Mariusz Kamiński eurodeputowany PiS, podczas konferencji prasowej w Strasburgu, poinformował, że złożył skargę do Europejskiego Trybunału Praw Człowieka (ETPCz) w sprawie zastosowania wobec niego tortur podczas pobytu w więzieniu. "Obecny rząd Tuska stosuje wobec opozycji politycznej nie tylko bezprawne łamanie prawa, ale też stosuje metody, które zadają fizyczny ból, fizyczne cierpienie więzionym przedstawicielom opozycji demokratycznej, więźniom politycznym tego reżimu” - powiedział polityk.
Mariusz Kamiński podczas konferencji Mariusz Kamiński powiedział: "Po aresztowaniu mnie i Macieja Wąsika, po głodówce jaką prowadziliśmy, po metodach, jakie zastosowała wobec mniej administracja więzienna złożyłem skargę (…) do Europejskiego Trybunału Praw Człowieka w sprawie zastosowania tortur wobec mnie jako przedstawiciela opozycji demokratycznej w naszym kraju”.
Dodał również, że dostał już pismo z ETPCz z informacją, iż nadano bieg sprawie i że Trybunał w najbliższych miesiącach wypowie się na ten temat.
„To szokujące, że w XXI wieku, w państwie, które jest członkiem demokratycznej Unii, można mówić o tym, że wobec przedstawicieli opozycji stosuje się tortury” - powiedział Kamiński.

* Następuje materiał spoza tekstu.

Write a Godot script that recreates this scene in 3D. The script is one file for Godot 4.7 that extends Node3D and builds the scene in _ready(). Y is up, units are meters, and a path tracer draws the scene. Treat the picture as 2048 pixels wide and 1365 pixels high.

Dodał, że gdy przebywał w więzieniu stosowano wobec niego "przemoc fizyczną", kilkakrotnie unieruchomiono go pasami i mimo przeciwskazań medycznych wpychano mu półmetrowe rurki przez nos, aby go dokarmiać, co zadawało mu ból. „Były to próby bezskuteczne. W końcu przez przełyk wciśnięto mi półmetrową plastikową rurę, aby mnie dokarmiać. Było to ostatniego dnia mojego pobytu w więzieniu, kiedy z samego rana wiceminister sprawiedliwości powiedziała, że jeszcze dziś minister przekaże dokumenty dotyczące mojego i Macieja Wąsika ułaskawienia do pana prezydenta, a kancelaria prezydenta wydała komunikat, że jak tylko wpłyną dokumenty, prezydent natychmiast podpisze akt łaski”.